## STATED GOAL
Reproduce every line of the material below, but drop the pictures.

START

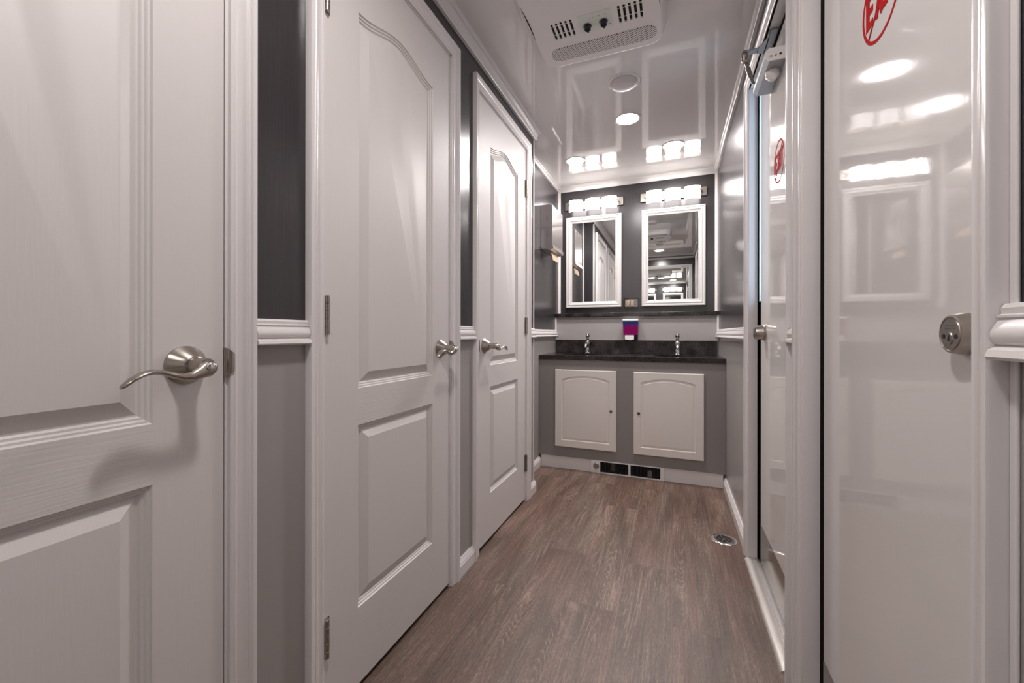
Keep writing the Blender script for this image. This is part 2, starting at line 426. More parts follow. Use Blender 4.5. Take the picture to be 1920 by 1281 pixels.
# vertical corner beads
def bead(x0, x1, y0, y1, z0, z1, label): trim(MB().box(x0, x1, y0, y1, z0, z1), label, 'corner bead', bevel=0.002)
b = MB(); b.box(XL-0.0135, XL+0.004, YS, YS+0.004, 0.07, 2.222); b.box(XL, XL+0.004, YS-0.0135, YS+0.004, 0.07, 2.222)
trim(b, 'white outside corner bead where the left wall steps back', 'corner bead', bevel=0.001)
bead(XA, XA+0.010, 2.451, 2.463, 0.07, 2.24, 'thin white bead on the recessed wall by the step')
b = MB(); b.box(XA, XA+0.018, YB-0.006, YB, 1.17, 2.242); b.box(XA, XA+0.005, YB-0.03, YB, 1.17, 2.242)
trim(b, 'white inside corner bead left of the left framed mirror', 'corner bead', bevel=0.0015)
b = MB(); b.box(XR-0.018, XR, YB-0.006, YB, 1.17, 2.242); b.box(XR-0.005, XR, YB-0.03, YB, 1.17, 2.242)
trim(b, 'white inside corner bead right of the right framed mirror', 'corner bead', bevel=0.0015)
bead(XA, XA+0.013, YBOX-0.012, YBOX, 0.948, 1.139, 'short white corner bead left of the backsplash')
bead(XR-0.013, XR, YBOX-0.012, YBOX, 0.948, 1.139, 'short white corner bead right of the backsplash')
bead(XR-0.004, XR, 0.5555, 0.5655, 0.07, 2.24, 'thin white panel strip beside the nearer exit door')
# thresholds
for k, (y0, y1) in enumerate(exits):
    b = MB(); prof = [(XR-0.022, 0), (XR-0.020, 0.003), (XR-0.014, 0.007), (XR+0.004, 0.0095), (XR+0.008, 0.0085), (XR+0.016, 0.0085), (XR+0.018, 0.0115), (XR+0.024, 0.0115), (XR+0.026, 0.008), (XR+0.031, 0.008), (XR+0.10, 0.010), (XR+0.10, 0)]
    b.loops([[(x, y0+0.001, z) for x, z in prof], [(x, y1-0.001, z) for x, z in prof]], True, True, True)
    trim(b, ['ridged metal threshold under the nearer exit door', 'ridged metal threshold under the farther exit door'][k], 'threshold', M['alu_thr'])

# ------------------------------------------------------------------ moulded stall doors
def arch(t, A, p=1.0): return A*(0.5-0.5*math.cos(2*PI*t))**p
def outline(y0, y1, z0, z1, A, d, n=28, fn=arch):
    """panel outline inset by d, as (y,z) points: bottom-left, bottom-right, then along the top right to left"""
    pts = [(y0+d, z0+d), (y1-d, z0+d)]
    w = y1-y0
    for i in range(n+1):
        t = 1 - i/n
        s = (fn(min(t+0.01, 1), A) - fn(max(t-0.01, 0), A))/(0.02*w) if A else 0
        pts.append((y0+d + t*(w-2*d), z1 + (fn(t, A) if A else 0) - d*math.sqrt(1+s*s)))
    return pts
PROF = [(0.0, 0.0), (0.0025, -0.004), (0.006, -0.0045), (0.0085, -0.008), (0.012, -0.0085), (0.015, -0.0125), (0.018, -0.0128), (0.042, -0.0012), (0.0435, -0.0006)]
def panel_door(x, y0, y1, mg, zb, zt, root):
    """relief door leaf facing +x"""
    b = MB(); pl, pr = y0+mg, y1-mg
    U0, U1, A = 0.846, 1.898, 0.040
    L0, L1 = 0.231, 0.743
    def quad(ya, yb, za, zb_, mi): b.add([(x, ya, za), (x, yb, za), (x, yb, zb_), (x, ya, zb_)], [(0,1,2,3)], mi)
    quad(y0, pl, zb, zt, 0); quad(pr, y1, zb, zt, 0)
    quad(pl, pr, zb, L0, 1); quad(pl, pr, L1, U0, 1)
    n = 28
    for i in range(n):
        ta, tb = i/n, (i+1)/n
        ya, yb = pl+(pr-pl)*ta, pl+(pr-pl)*tb
        b.add([(x, ya, U1+arch(ta, A)), (x, yb, U1+arch(tb, A)), (x, yb, zt), (x, ya, zt)], [(0,1,2,3)], 0)
    for (z0, z1, a) in ((U0, U1, A), (L0, L1, 0)):
        rings = [[(x+h, p[0], p[1]) for p in outline(pl, pr, z0, z1, a, d)] for d, h in PROF]
        b.loops(rings, True, False, True, 0)
    # edges and back
    xb = x-0.035
    b.add([(x,y0,zb),(x,y1,zb),(x,y1,zt),(x,y0,zt),(xb,y0,zb),(xb,y1,zb),(xb,y1,zt),(xb,y0,zt)],
          [(0,4,5,1),(1,5,6,2),(2,6,7,3),(3,7,4,0),(4,7,6,5)], 0)
    me = b.build('leaf', [M['door_v'], M['door_h']], root, smooth=0.35)
    return me

def lever_handle(x, y, z, s, root):
    """s: direction (+1/-1 along y) in which the lever points"""
    b = MB()
    b.lathe((x, y, z), (1,0,0), [(0.0345, 0.0), (0.0345, 0.0035), (0.0325, 0.006), (0.0315, 0.007), (0.0180, 0.0265), (0.0150, 0.0285), (0.0135, 0.029), (0.0135, 0.031),
                                 (0.0143, 0.0315), (0.0140, 0.056), (0.0135, 0.061)], 48)
    h = b.build('door_handle', M['nickel'], root, loc=(x, y, z), smooth=0.5)
    l = MB(); xe = x+0.063
    path = [(0.013, 0.002), (0.010, -0.001), (0.0, -0.004), (-0.012, -0.010), (-0.026, -0.0150), (-0.040, -0.0150), (-0.055, -0.0105), (-0.070, -0.0050), (-0.083, -0.0030), (-0.096, -0.0060), (-0.108, -0.0125), (-0.119, -0.0215), (-0.1225, -0.0245)]
    rad = [(0.003, 0.004), (0.0075, 0.0095), (0.0082, 0.0148), (0.0080, 0.0108), (0.0078, 0.0075), (0.0078, 0.0058), (0.0080, 0.0048), (0.0088, 0.0044), (0.0096, 0.0042), (0.0100, 0.0040), (0.0092, 0.0036), (0.0066, 0.0030), (0.0020, 0.0015)]
    l.tube([(xe, y - s*a, z+c) for a, c in path], rad, 16, up=(0,0,1))
    l.build('lever', M['nickel'], h, loc=(xe, y, z), smooth=1.0)
    k = MB(); k.lathe((xe+0.006, y, z-0.001), (1,0,0), [(0.0078, 0), (0.0078, 0.0030), (0.0066, 0.0050), (0.0035, 0.0062), (0.0005, 0.0065)], 24)
    k.build('lock_button', M['chrome'], h, loc=(xe, y, z), smooth=1.0)
    return h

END

## EXPECTED ANSWER
Keep writing the Blender script for this image. This is part 2, starting at line 426. More parts follow. Use Blender 4.5. Take the picture to be 1920 by 1281 pixels.
# vertical corner beads
def bead(x0, x1, y0, y1, z0, z1, label): trim(MB().box(x0, x1, y0, y1, z0, z1), label, 'corner bead', bevel=0.002)
b = MB(); b.box(XL-0.0135, XL+0.004, YS, YS+0.004, 0.07, 2.222); b.box(XL, XL+0.004, YS-0.0135, YS+0.004, 0.07, 2.222)
trim(b, 'white outside corner bead where the left wall steps back', 'corner bead', bevel=0.001)
bead(XA, XA+0.010, 2.451, 2.463, 0.07, 2.24, 'thin white bead on the recessed wall by the step')
b = MB(); b.box(XA, XA+0.018, YB-0.006, YB, 1.17, 2.242); b.box(XA, XA+0.005, YB-0.03, YB, 1.17, 2.242)
trim(b, 'white inside corner bead left of the left framed mirror', 'corner bead', bevel=0.0015)
b = MB(); b.box(XR-0.018, XR, YB-0.006, YB, 1.17, 2.242); b.box(XR-0.005, XR, YB-0.03, YB, 1.17, 2.242)
trim(b, 'white inside corner bead right of the right framed mirror', 'corner bead', bevel=0.0015)
bead(XA, XA+0.013, YBOX-0.012, YBOX, 0.948, 1.139, 'short white corner bead left of the backsplash')
bead(XR-0.013, XR, YBOX-0.012, YBOX, 0.948, 1.139, 'short white corner bead right of the backsplash')
bead(XR-0.004, XR, 0.5555, 0.5655, 0.07, 2.24, 'thin white panel strip beside the nearer exit door')
# thresholds
for k, (y0, y1) in enumerate(exits):
    b = MB(); prof = [(XR-0.022, 0), (XR-0.020, 0.003), (XR-0.014, 0.007), (XR+0.004, 0.0095), (XR+0.008, 0.0085), (XR+0.016, 0.0085), (XR+0.018, 0.0115), (XR+0.024, 0.0115), (XR+0.026, 0.008), (XR+0.031, 0.008), (XR+0.10, 0.010), (XR+0.10, 0)]
    b.loops([[(x, y0+0.001, z) for x, z in prof], [(x, y1-0.001, z) for x, z in prof]], True, True, True)
    trim(b, ['ridged metal threshold under the nearer exit door', 'ridged metal threshold under the farther exit door'][k], 'threshold', M['alu_thr'])

# ------------------------------------------------------------------ moulded stall doors
def arch(t, A, p=1.0): return A*(0.5-0.5*math.cos(2*PI*t))**p
def outline(y0, y1, z0, z1, A, d, n=28, fn=arch):
    """panel outline inset by d, as (y,z) points: bottom-left, bottom-right, then along the top right to left"""
    pts = [(y0+d, z0+d), (y1-d, z0+d)]
    w = y1-y0
    for i in range(n+1):
        t = 1 - i/n
        s = (fn(min(t+0.01, 1), A) - fn(max(t-0.01, 0), A))/(0.02*w) if A else 0
        pts.append((y0+d + t*(w-2*d), z1 + (fn(t, A) if A else 0) - d*math.sqrt(1+s*s)))
    return pts
PROF = [(0.0, 0.0), (0.0025, -0.004), (0.006, -0.0045), (0.0085, -0.008), (0.012, -0.0085), (0.015, -0.0125), (0.018, -0.0128), (0.042, -0.0012), (0.0435, -0.0006)]
def panel_door(x, y0, y1, mg, zb, zt, root):
    """relief door leaf facing +x"""
    b = MB(); pl, pr = y0+mg, y1-mg
    U0, U1, A = 0.846, 1.898, 0.040
    L0, L1 = 0.231, 0.743
    def quad(ya, yb, za, zb_, mi): b.add([(x, ya, za), (x, yb, za), (x, yb, zb_), (x, ya, zb_)], [(0,1,2,3)], mi)
    quad(y0, pl, zb, zt, 0); quad(pr, y1, zb, zt, 0)
    quad(pl, pr, zb, L0, 1); quad(pl, pr, L1, U0, 1)
    n = 28
    for i in range(n):
        ta, tb = i/n, (i+1)/n
        ya, yb = pl+(pr-pl)*ta, pl+(pr-pl)*tb
        b.add([(x, ya, U1+arch(ta, A)), (x, yb, U1+arch(tb, A)), (x, yb, zt), (x, ya, zt)], [(0,1,2,3)], 0)
    for (z0, z1, a) in ((U0, U1, A), (L0, L1, 0)):
        rings = [[(x+h, p[0], p[1]) for p in outline(pl, pr, z0, z1, a, d)] for d, h in PROF]
        b.loops(rings, True, False, True, 0)
    # edges and back
    xb = x-0.035
    b.add([(x,y0,zb),(x,y1,zb),(x,y1,zt),(x,y0,zt),(xb,y0,zb),(xb,y1,zb),(xb,y1,zt),(xb,y0,zt)],
          [(0,4,5,1),(1,5,6,2),(2,6,7,3),(3,7,4,0),(4,7,6,5)], 0)
    me = b.build('leaf', [M['door_v'], M['door_h']], root, smooth=0.35)
    return me

def lever_handle(x, y, z, s, root):
    """s: direction (+1/-1 along y) in which the lever points"""
    b = MB()
    b.lathe((x, y, z), (1,0,0), [(0.0345, 0.0), (0.0345, 0.0035), (0.0325, 0.006), (0.0315, 0.007), (0.0180, 0.0265), (0.0150, 0.0285), (0.0135, 0.029), (0.0135, 0.031),
                                 (0.0143, 0.0315), (0.0140, 0.056), (0.0135, 0.061)], 48)
    h = b.build('door_handle', M['nickel'], root, loc=(x, y, z), smooth=0.5)
    l = MB(); xe = x+0.063
    path = [(0.013, 0.002), (0.010, -0.001), (0.0, -0.004), (-0.012, -0.010), (-0.026, -0.0150), (-0.040, -0.0150), (-0.055, -0.0105), (-0.070, -0.0050), (-0.083, -0.0030), (-0.096, -0.0060), (-0.108, -0.0125), (-0.119, -0.0215), (-0.1225, -0.0245)]
    rad = [(0.003, 0.004), (0.0075, 0.0095), (0.0082, 0.0148), (0.0080, 0.0108), (0.0078, 0.0075), (0.0078, 0.0058), (0.0080, 0.0048), (0.0088, 0.0044), (0.0096, 0.0042), (0.0100, 0.0040), (0.0092, 0.0036), (0.0066, 0.0030), (0.0020, 0.0015)]
    l.tube([(xe, y - s*a, z+c) for a, c in path], rad, 16, up=(0,0,1))
    l.build('lever', M['nickel'], h, loc=(xe, y, z), smooth=1.0)
    k = MB(); k.lathe((xe+0.006, y, z-0.001), (1,0,0), [(0.0078, 0), (0.0078, 0.0030), (0.0066, 0.0050), (0.0035, 0.0062), (0.0005, 0.0065)], 24)
    k.build('lock_button', M['chrome'], h, loc=(xe, y, z), smooth=1.0)
    return h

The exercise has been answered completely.